Azure AI Machine Learning

Concepts: Inference Pipelines

Understanding Inference Pipelines

Inference pipelines are a core component of Azure Machine Learning, enabling you to operationalize your trained machine learning models. They represent the workflow for taking a trained model and making it available to receive new data and return predictions.

An inference pipeline typically consists of two main parts:

  • Scoring Script: This script contains the logic to load your trained model and process incoming data to generate predictions.
  • Environment: This defines the necessary dependencies, such as Python packages and system libraries, required for your scoring script to run.

By abstracting the deployment and hosting of your model, inference pipelines simplify the process of integrating AI into your applications.

Why Use Inference Pipelines?

Inference pipelines offer several key benefits for model deployment:

  • Simplified Deployment: Abstract away the complexities of managing infrastructure and serving your model.
  • Scalability: Azure automatically handles scaling your endpoints based on demand, ensuring high availability.
  • Consistency: Ensure that your model is run in a controlled and reproducible environment.
  • Integration: Easily integrate AI predictions into your web applications, business processes, or other services.
  • Version Control: Manage different versions of your deployed models and pipelines.

Anatomy of an Inference Pipeline

A typical inference pipeline involves several stages:

  1. Model Registration: Your trained model is registered in the Azure Machine Learning workspace.
  2. Pipeline Creation: You define the inference pipeline, specifying the model and the scoring script.
  3. Environment Definition: You declare the software dependencies needed.
  4. Deployment: The pipeline is deployed as a web service endpoint (e.g., REST API).
  5. Inference: Clients send data to the endpoint, and the pipeline returns predictions.

Scoring Script (`score.py`)

The scoring script is crucial for defining how your model makes predictions. It usually includes two main functions:

  • init(): This function is called once when the pipeline starts. It's responsible for loading the model from disk.
  • run(raw_data): This function is called for each incoming request. It takes the raw input data, preprocesses it, passes it to the loaded model for inference, and returns the predictions.
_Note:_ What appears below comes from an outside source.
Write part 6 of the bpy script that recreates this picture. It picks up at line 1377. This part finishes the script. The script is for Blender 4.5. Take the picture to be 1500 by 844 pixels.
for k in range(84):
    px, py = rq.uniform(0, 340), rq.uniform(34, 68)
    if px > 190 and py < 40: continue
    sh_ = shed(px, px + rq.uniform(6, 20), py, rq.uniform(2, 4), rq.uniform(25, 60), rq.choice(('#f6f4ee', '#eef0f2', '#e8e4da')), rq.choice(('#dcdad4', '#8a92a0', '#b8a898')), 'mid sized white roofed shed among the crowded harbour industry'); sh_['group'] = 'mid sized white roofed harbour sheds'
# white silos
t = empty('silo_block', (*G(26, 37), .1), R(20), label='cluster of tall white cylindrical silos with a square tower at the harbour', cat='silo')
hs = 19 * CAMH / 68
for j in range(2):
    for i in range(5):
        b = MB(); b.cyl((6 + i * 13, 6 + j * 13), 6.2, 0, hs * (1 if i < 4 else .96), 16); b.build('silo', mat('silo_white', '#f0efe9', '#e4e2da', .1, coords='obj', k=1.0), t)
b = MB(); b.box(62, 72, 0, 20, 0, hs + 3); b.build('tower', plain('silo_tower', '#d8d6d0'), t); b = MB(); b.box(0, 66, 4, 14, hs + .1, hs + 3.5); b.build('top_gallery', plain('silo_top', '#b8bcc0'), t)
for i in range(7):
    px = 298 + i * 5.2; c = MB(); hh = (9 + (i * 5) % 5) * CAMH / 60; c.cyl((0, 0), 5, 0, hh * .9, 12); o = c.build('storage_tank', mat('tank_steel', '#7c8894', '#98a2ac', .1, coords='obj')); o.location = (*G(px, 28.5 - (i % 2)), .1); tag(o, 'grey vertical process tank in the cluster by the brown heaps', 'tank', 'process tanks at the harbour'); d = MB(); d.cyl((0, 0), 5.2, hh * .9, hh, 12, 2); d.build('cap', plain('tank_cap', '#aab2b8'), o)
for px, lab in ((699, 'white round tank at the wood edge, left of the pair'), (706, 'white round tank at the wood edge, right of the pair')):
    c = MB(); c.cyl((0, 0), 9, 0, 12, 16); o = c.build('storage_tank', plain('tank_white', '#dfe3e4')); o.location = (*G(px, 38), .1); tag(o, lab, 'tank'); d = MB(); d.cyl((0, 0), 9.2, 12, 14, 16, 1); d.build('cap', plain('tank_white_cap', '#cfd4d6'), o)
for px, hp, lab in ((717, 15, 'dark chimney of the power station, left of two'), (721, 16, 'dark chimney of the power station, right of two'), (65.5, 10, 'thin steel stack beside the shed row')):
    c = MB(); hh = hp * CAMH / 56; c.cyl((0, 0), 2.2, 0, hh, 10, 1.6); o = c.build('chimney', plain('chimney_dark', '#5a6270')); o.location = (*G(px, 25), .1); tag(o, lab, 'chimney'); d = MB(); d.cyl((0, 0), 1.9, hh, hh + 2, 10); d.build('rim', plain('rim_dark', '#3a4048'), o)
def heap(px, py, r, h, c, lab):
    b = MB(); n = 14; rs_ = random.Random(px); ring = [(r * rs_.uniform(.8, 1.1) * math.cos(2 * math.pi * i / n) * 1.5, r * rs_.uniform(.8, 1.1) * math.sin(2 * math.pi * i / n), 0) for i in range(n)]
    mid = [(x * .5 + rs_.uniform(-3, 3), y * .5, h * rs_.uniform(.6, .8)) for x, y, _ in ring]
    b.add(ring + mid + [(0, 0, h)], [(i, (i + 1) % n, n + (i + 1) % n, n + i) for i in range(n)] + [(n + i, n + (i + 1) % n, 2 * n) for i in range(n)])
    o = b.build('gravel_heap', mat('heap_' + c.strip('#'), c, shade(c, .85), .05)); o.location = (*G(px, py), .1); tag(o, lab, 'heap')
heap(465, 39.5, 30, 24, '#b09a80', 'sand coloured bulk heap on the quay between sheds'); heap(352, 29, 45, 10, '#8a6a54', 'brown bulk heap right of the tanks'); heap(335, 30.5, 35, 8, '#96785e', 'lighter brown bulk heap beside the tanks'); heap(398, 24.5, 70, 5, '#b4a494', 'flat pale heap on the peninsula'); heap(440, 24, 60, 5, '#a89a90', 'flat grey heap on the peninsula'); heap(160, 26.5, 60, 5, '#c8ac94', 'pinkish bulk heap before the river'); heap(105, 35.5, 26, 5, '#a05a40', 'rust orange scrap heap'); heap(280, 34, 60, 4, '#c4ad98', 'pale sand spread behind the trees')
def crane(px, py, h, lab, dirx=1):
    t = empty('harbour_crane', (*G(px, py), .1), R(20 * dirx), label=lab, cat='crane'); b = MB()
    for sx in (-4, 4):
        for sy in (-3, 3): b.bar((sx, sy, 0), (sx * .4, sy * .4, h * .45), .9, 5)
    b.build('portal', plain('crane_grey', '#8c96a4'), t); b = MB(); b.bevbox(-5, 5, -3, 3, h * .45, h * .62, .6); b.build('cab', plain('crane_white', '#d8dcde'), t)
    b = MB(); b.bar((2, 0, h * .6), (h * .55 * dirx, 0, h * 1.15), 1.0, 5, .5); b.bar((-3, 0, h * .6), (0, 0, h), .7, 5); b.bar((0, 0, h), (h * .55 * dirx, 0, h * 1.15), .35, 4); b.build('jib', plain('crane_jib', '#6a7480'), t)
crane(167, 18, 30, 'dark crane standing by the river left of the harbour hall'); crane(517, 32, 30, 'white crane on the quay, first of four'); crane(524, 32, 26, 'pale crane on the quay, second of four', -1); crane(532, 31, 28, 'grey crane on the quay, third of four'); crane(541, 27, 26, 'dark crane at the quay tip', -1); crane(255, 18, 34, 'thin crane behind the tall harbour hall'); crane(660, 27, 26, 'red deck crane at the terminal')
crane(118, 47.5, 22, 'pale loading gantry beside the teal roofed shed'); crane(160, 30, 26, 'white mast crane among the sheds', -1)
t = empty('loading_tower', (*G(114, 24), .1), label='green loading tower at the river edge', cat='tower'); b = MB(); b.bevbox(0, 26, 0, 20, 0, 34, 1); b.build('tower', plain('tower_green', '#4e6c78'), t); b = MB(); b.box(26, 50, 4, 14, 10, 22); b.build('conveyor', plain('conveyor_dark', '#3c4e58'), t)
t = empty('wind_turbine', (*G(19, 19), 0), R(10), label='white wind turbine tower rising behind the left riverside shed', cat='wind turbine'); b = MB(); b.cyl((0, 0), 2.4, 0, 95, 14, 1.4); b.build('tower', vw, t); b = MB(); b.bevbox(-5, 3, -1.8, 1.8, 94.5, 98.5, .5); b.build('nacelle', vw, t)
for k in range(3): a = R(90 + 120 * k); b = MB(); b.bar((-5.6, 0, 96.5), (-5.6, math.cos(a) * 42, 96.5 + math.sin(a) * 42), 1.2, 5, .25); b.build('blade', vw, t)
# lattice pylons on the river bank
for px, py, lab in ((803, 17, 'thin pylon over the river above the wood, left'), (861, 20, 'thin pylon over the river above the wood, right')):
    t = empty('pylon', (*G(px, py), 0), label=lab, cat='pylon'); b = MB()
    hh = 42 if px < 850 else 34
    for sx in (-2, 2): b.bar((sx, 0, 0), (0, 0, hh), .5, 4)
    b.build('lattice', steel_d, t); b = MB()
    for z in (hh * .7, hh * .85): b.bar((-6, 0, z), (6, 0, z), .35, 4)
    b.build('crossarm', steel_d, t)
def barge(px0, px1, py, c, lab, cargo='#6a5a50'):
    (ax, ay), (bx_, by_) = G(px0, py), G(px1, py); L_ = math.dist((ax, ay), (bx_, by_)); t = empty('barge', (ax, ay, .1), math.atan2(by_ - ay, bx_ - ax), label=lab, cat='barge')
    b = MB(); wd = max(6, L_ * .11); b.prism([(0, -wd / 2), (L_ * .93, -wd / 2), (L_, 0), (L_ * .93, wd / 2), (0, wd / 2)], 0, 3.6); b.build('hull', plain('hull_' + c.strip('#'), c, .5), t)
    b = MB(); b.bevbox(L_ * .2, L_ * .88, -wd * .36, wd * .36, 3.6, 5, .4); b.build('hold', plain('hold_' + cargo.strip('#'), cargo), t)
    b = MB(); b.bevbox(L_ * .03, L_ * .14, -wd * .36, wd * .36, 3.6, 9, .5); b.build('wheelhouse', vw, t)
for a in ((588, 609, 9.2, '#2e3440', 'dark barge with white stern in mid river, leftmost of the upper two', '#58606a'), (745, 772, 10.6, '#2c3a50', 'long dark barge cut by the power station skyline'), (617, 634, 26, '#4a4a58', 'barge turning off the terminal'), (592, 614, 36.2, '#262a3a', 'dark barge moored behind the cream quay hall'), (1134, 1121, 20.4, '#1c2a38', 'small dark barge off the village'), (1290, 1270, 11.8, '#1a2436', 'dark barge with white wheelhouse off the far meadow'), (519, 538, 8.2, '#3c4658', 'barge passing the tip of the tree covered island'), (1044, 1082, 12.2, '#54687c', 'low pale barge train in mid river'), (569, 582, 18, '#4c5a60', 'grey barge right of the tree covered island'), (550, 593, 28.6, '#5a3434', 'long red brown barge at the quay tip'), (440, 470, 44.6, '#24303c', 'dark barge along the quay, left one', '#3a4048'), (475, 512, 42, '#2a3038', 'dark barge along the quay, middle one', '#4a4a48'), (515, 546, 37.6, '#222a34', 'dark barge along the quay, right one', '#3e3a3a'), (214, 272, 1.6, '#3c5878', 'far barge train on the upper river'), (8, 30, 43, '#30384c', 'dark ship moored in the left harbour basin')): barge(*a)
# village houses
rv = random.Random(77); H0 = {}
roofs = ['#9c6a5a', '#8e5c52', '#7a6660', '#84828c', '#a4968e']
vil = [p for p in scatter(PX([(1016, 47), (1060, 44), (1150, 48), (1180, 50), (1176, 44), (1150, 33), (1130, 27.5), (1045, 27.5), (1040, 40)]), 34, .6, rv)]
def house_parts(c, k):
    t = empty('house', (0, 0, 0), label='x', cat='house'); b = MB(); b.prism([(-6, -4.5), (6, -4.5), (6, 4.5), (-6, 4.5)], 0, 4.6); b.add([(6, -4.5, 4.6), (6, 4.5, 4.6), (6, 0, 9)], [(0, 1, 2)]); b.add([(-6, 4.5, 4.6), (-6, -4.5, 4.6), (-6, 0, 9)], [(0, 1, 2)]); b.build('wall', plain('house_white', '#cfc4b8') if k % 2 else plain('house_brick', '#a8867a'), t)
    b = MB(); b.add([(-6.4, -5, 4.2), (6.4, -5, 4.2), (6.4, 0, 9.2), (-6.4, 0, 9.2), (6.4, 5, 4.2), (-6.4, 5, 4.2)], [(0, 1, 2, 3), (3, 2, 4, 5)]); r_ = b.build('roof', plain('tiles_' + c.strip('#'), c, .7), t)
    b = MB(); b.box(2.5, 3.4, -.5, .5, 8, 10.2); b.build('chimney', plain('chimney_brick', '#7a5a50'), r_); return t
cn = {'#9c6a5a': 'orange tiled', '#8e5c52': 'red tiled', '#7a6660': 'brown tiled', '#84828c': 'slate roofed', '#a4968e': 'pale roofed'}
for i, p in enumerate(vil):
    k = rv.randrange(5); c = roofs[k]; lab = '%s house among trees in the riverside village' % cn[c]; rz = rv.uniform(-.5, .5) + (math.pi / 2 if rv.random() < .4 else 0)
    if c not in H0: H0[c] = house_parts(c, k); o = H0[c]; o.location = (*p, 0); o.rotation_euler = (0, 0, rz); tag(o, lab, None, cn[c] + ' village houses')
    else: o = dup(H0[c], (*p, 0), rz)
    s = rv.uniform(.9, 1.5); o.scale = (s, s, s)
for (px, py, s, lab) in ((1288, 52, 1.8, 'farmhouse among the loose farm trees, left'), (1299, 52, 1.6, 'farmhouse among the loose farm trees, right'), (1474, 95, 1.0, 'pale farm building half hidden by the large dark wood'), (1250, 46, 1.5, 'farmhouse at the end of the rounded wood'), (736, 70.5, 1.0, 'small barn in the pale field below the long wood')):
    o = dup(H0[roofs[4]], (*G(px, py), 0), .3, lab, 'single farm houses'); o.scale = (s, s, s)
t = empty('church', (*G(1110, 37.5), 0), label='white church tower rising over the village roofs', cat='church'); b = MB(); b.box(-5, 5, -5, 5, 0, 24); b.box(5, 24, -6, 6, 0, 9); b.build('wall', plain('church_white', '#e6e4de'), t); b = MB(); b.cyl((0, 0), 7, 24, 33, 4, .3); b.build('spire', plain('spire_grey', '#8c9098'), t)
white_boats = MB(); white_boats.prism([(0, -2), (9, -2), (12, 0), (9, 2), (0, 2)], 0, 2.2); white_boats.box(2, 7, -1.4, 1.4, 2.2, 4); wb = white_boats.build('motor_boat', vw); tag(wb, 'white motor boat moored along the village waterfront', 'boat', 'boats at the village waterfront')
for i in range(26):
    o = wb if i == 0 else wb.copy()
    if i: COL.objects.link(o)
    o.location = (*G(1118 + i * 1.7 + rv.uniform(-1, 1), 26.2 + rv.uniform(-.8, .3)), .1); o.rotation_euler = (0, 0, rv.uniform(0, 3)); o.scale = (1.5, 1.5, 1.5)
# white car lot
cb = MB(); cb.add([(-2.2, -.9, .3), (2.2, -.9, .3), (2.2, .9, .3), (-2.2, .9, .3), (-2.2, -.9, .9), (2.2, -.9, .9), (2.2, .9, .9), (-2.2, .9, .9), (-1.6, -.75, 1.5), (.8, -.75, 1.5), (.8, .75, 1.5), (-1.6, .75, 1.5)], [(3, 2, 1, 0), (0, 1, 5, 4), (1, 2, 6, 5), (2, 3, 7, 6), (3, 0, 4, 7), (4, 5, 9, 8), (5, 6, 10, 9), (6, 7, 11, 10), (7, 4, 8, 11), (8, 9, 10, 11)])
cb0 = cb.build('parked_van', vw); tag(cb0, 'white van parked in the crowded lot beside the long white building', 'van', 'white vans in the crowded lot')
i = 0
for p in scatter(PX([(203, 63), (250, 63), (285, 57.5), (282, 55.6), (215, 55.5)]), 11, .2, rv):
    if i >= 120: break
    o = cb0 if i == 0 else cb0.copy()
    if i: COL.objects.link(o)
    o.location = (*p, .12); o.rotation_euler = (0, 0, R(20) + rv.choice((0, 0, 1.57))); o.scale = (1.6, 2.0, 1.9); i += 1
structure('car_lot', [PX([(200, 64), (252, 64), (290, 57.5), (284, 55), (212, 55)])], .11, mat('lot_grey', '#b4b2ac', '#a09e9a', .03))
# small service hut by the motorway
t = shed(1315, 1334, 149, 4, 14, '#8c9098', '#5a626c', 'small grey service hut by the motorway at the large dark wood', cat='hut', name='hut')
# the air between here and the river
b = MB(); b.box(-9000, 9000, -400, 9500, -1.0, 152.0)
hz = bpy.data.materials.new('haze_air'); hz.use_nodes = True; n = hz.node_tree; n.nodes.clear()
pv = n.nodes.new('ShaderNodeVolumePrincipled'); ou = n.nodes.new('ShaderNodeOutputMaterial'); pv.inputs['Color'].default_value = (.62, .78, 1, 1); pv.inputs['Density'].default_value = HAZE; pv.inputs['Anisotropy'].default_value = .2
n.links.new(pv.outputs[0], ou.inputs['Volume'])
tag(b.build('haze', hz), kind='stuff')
Here's a simplified example of a scoring script:


import os
import json
import joblib
import numpy as np

# Called when the service is loaded
def init():
    global model
    # Get the loaded model file path
    model_path = os.path.join(os.getenv('AZUREML_MODEL_DIR'), 'your_model_file.pkl')
    # Load the model
    model = joblib.load(model_path)

# Called for each inference request
def run(raw_data):
    try:
        data = json.loads(raw_data)['data']
        # Example: Convert to numpy array and make prediction
        input_data = np.array(data)
        prediction = model.predict(input_data)
        
        # You can return a JSON object or a string
        return json.dumps({"prediction": prediction.tolist()})
    except Exception as e:
        error = str(e)
        return json.dumps({"error": error})
                

Deployment Targets

Inference pipelines can be deployed to various targets, offering flexibility for different scenarios:

  • Azure Container Instances (ACI): Ideal for testing and development, providing a quick way to deploy and iterate.
  • Azure Kubernetes Service (AKS): Suitable for production workloads requiring high availability, scalability, and robust management.
  • Managed Endpoints: Azure Machine Learning managed endpoints provide a fully managed infrastructure for real-time inferencing, simplifying deployment and scaling.
Placeholder for Deployment Target Diagram
Visualizing different deployment options for inference pipelines.

Best Practices

  • Optimize your model: Ensure your model is efficient for inference, considering latency and resource usage.
  • Thorough testing: Test your scoring script and deployed endpoint with various inputs.
  • Monitor performance: Use Azure Monitor to track endpoint performance, latency, and error rates.
  • Secure your endpoints: Implement authentication and authorization mechanisms to protect your deployed models.
  • Manage dependencies carefully: Use conda or pip files to explicitly define environment requirements.